ENTRIES PROVIDED »
>> Start
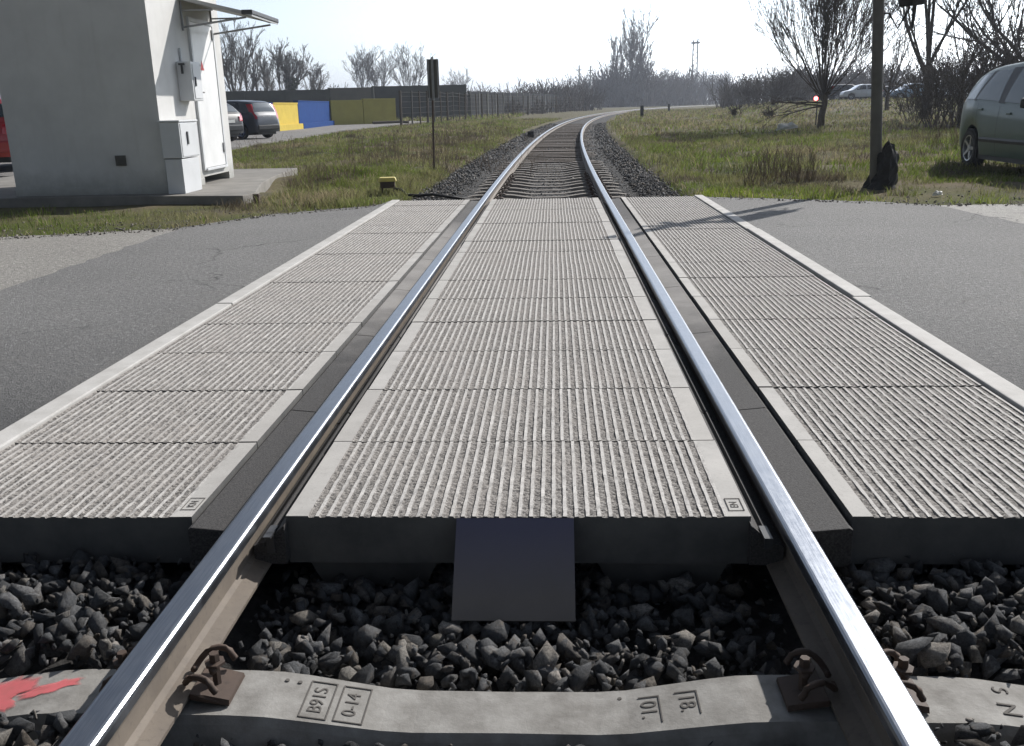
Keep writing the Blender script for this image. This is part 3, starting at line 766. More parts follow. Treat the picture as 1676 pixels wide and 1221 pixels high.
# concrete bearers below the panels
for x in (-.42, .42):
    mb = MB(); mb.add([(x - .2, .06, -.147), (x + .2, .06, -.147), (x + .15, .06, -.25), (x - .15, .06, -.25), (x - .2, 8.9, -.147), (x + .2, 8.9, -.147), (x + .15, 8.9, -.25), (x - .15, 8.9, -.25)],
                      [(0, 1, 2, 3), (4, 7, 6, 5), (0, 4, 5, 1), (3, 2, 6, 7), (0, 3, 7, 4), (1, 5, 6, 2)])
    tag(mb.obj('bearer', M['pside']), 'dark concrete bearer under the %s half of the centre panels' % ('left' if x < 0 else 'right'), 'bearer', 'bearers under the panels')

# ------------------------------------------------------------------ relay hut
A = math.radians(2.0)
hut = empty('relay_hut', 'off white rendered concrete hut with a white door beside the crossing', 'hut', (-4.945, 9.60, .08), A)
mb = MB(); HH = 3.05       # local: x from -2 to 0, y from 0 to 2.85
mb.box(-2.0, 0, 0, 1.45, 0, HH); mb.box(-2.0, 0, 2.62, 2.86, 0, HH); mb.box(-2.0, 0, 1.45, 2.62, .11, HH)
w = mb.obj('wall', M['plaster'], hut)
mb = MB(); mb.box(-2.012, .012, -.012, 1.43, 0, .10); mb.obj('plinth', M['plaster'], hut, bevel=.006)
mb = MB(); mb.box(-2.15, .15, -.15, 3.0, HH + .002, HH + .16); mb.obj('roof', M['padc'], hut, bevel=.02)
dr = MB(); dr.box(.001, .025, 1.48, 2.42, .235, 2.24); d = dr.obj('door', M['door'], hut, bevel=.004)
mb = MB(); 
for b in ((1.42, 1.476, .20, 2.30), (2.424, 2.48, .20, 2.30)): mb.box(.001, .035, b[0], b[1], b[2], b[3])
mb.box(.001, .035, 1.476, 2.424, 2.244, 2.30); mb.box(.001, .06, 1.476, 2.424, .195, .228); mb.obj('frame', M['cab'], d, bevel=.003)
mb = MB(); mb.box(.026, .034, 1.50, 1.55, 1.18, 1.36); mb.tube([(.03, 1.53, 1.29), (.075, 1.53, 1.29), (.075, 1.63, 1.29)], .009, 8); mb.obj('handle', M['dark'], d)
mb = MB()
for z in (.42, 2.05): mb.box(.026, .045, 2.36, 2.42, z, z + .14)
mb.obj('hinge', M['grey'], d)
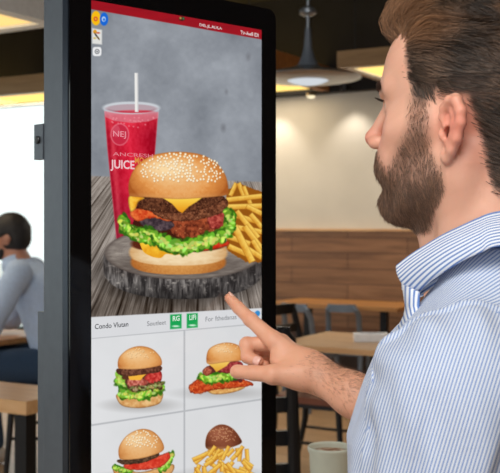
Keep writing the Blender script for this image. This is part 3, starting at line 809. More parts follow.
# dark upholstered bench along the panelled wall
root = empty('wall_bench', R2W(line_at(330, .4), .33, 0), RZ, 'long dark upholstered bench under the wood panelled wall', 'bench')
bm = bmesh.new(); box(bm, -2.6, 5.2, -.25, .27, .12, .38); obj('bench_base', bm, mat_plain('bench_brown', rgb(58, 36, 24), .6), root, bevel=.01)
bm = bmesh.new(); box(bm, -2.6, 5.2, -.27, .26, .382, .46); obj('seat_cushion', bm, mat_plain('bench_leather', rgb(72, 44, 30), .5), root, sm=True, bevel=.025, seg=3)

# ---------------------------------------------------------------- cup in front
TH = .76
q = P(330, 448, 2.0)
root = empty('high_table', (q.x + .05, q.y + .12, 0), 0, 'round high table holding the frothy drink beside the standing man', 'table')
bm = bmesh.new(); lathe(bm, [(0, TH - .03), (.20, TH - .03), (.215, TH - .02), (.22, TH - .005), (.217, TH), (0, TH)], 64); obj('tabletop', bm, M_oak, root, sm=True)
bm = bmesh.new(); lathe(bm, [(0, .02), (.035, .02), (.035, TH - .031), (0, TH - .031)], 32); obj('pedestal', bm, M_blackm, root, sm=True)
bm = bmesh.new(); lathe(bm, [(0, 0), (.22, 0), (.22, .008), (.05, .02), (0, .02)], 48); obj('foot_plate', bm, M_blackm, root, sm=True)
h = q.z - TH
root = empty('drink_cup', (q.x, q.y, TH + .001), 0, 'pale green paper cup of frothy brown drink next to the blue shirt', 'cup')
bm = bmesh.new(); lathe(bm, [(0, .004), (.030, .004), (.031, 0), (.033, 0), (.0415, h - .012), (.0445, h - .006), (.0455, h), (.044, h + .003), (.0415, h), (.041, h - .012), (.031, .008), (0, .008)], 56)
obj('cup_body', bm, mat_plain('cup_paper', rgb(222, 228, 212), .5, 0, .03, 40), root, sm=True)
bm = bmesh.new(); rr = []
n, m = 40, 12
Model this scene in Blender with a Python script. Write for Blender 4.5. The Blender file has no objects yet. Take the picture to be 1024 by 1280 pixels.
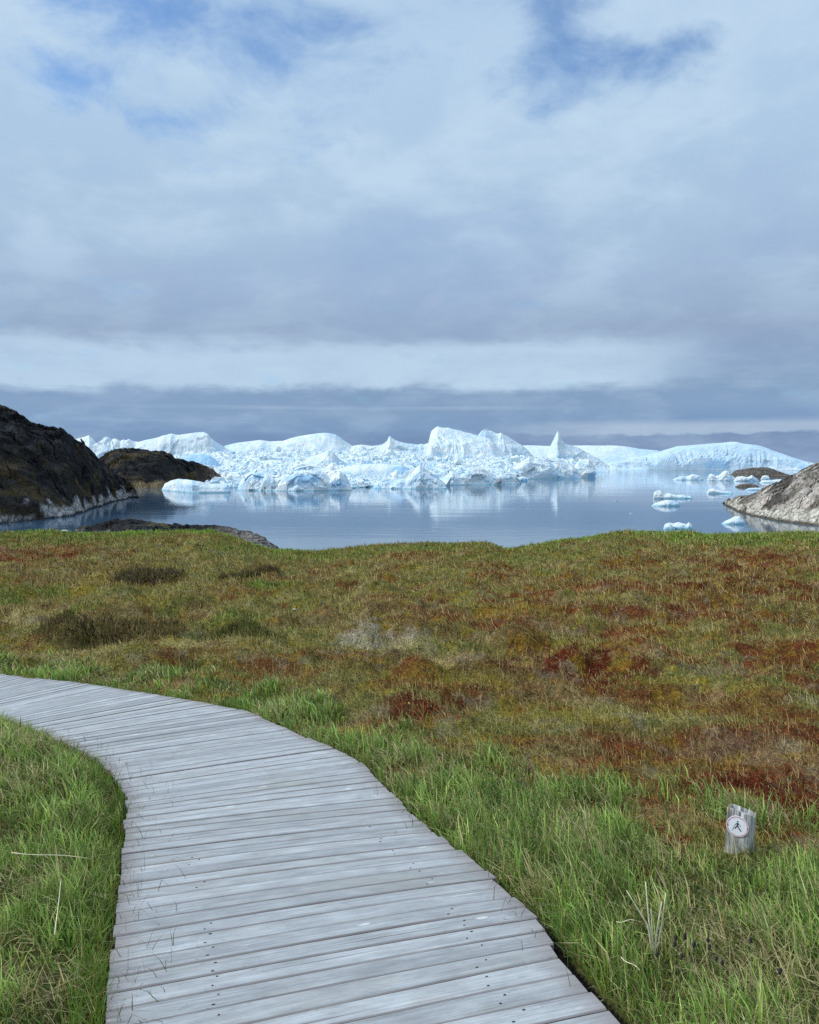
>> End
REQUIREMENT » Look through the listing above. Pick out each line with "More" and copy it.

OUTPUT OF THE TASK »
Keep writing the Blender script for this image. This is part 3, starting at line 766. More parts follow. Treat the picture as 1676 pixels wide and 1221 pixels high.
Keep writing the Blender script for this image. This is part 3, starting at line 809. More parts follow.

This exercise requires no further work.